### EXERCISE OBJECTIVE
Give the data again exactly, from its opening line through the line in which "COL = scene.collection" appears.

### DATA EXTRACT
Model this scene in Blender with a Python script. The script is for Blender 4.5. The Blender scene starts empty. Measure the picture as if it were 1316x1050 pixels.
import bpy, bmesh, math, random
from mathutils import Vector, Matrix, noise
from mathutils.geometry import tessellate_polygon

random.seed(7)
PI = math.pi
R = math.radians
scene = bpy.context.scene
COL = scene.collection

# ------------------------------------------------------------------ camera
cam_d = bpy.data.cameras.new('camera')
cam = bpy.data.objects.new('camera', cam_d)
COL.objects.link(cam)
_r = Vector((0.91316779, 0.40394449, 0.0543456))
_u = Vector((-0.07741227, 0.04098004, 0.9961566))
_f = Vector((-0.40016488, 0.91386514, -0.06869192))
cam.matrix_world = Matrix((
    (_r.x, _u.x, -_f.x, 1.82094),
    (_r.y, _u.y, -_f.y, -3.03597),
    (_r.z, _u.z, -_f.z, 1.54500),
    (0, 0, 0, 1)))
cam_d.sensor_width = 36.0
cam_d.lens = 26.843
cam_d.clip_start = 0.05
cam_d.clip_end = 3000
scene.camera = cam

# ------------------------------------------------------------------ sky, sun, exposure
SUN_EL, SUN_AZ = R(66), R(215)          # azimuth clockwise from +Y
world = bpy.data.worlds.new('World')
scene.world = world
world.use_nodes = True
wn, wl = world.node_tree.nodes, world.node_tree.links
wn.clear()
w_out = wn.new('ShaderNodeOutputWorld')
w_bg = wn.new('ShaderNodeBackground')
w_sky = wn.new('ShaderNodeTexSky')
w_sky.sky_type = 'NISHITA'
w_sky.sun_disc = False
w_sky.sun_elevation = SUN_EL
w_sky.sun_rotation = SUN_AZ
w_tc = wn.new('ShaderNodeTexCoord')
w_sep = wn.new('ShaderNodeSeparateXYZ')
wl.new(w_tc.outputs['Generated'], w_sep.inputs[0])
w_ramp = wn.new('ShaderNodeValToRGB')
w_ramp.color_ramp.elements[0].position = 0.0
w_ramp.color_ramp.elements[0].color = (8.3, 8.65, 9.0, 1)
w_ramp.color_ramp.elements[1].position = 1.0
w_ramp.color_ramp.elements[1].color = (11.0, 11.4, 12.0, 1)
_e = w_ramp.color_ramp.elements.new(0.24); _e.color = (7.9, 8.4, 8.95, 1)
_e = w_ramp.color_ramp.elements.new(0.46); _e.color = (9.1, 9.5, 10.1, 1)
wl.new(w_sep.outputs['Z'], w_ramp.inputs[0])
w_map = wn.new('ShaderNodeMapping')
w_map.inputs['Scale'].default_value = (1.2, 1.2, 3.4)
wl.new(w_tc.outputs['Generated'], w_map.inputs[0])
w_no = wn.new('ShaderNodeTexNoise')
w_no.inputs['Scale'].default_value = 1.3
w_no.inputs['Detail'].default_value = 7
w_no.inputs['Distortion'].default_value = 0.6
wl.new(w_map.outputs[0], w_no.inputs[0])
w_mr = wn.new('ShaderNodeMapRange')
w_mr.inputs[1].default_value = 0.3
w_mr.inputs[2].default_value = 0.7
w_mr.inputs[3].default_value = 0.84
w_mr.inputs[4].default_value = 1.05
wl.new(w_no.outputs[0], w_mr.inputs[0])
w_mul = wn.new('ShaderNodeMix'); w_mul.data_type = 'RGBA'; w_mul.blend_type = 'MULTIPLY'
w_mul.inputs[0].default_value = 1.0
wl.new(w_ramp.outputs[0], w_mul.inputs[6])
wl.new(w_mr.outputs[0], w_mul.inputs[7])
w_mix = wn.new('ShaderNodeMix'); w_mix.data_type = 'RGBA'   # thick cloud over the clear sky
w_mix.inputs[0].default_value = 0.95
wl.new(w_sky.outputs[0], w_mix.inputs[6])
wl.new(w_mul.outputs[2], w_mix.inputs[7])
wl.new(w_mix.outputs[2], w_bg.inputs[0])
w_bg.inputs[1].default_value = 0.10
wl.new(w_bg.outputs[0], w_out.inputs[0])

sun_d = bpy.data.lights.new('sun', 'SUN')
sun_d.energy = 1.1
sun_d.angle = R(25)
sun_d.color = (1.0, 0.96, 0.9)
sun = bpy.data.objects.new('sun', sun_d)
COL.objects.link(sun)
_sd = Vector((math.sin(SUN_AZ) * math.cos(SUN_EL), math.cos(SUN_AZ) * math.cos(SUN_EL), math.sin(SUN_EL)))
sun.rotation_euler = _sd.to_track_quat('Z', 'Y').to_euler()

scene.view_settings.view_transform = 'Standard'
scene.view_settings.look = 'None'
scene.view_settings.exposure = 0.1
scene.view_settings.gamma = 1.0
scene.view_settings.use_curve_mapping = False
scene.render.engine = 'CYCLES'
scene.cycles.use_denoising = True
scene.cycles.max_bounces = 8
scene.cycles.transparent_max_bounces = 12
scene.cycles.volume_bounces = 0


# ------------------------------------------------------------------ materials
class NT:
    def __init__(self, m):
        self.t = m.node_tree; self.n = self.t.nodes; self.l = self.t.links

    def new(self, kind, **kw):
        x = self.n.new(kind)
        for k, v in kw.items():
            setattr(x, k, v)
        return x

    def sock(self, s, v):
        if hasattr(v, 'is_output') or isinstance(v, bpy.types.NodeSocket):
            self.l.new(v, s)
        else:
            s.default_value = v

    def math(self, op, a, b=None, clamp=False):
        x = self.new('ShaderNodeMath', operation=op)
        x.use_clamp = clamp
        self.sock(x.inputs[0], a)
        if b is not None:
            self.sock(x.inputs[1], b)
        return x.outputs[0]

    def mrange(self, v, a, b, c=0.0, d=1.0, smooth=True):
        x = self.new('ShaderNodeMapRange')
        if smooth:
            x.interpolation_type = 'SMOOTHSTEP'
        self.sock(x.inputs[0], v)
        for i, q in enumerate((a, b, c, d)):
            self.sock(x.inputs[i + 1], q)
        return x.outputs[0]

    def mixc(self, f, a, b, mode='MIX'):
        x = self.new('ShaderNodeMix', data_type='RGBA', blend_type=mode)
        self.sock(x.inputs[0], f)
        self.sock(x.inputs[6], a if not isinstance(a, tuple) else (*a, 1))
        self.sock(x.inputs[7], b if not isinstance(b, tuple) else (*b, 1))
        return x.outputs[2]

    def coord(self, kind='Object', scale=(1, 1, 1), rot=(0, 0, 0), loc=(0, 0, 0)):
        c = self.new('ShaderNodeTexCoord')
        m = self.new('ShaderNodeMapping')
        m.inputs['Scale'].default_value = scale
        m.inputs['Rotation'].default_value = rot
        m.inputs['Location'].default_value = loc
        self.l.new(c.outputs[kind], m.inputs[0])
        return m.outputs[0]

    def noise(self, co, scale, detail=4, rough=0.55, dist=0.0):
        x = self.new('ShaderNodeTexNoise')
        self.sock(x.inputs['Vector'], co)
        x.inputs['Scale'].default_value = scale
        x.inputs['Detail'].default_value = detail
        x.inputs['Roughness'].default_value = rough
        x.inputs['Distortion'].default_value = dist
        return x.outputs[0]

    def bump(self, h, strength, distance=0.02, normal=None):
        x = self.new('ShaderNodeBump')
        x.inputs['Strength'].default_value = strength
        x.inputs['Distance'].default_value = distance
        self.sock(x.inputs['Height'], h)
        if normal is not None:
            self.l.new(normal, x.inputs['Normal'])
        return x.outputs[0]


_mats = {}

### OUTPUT
Model this scene in Blender with a Python script. The script is for Blender 4.5. The Blender scene starts empty. Measure the picture as if it were 1316x1050 pixels.
import bpy, bmesh, math, random
from mathutils import Vector, Matrix, noise
from mathutils.geometry import tessellate_polygon

random.seed(7)
PI = math.pi
R = math.radians
scene = bpy.context.scene
COL = scene.collection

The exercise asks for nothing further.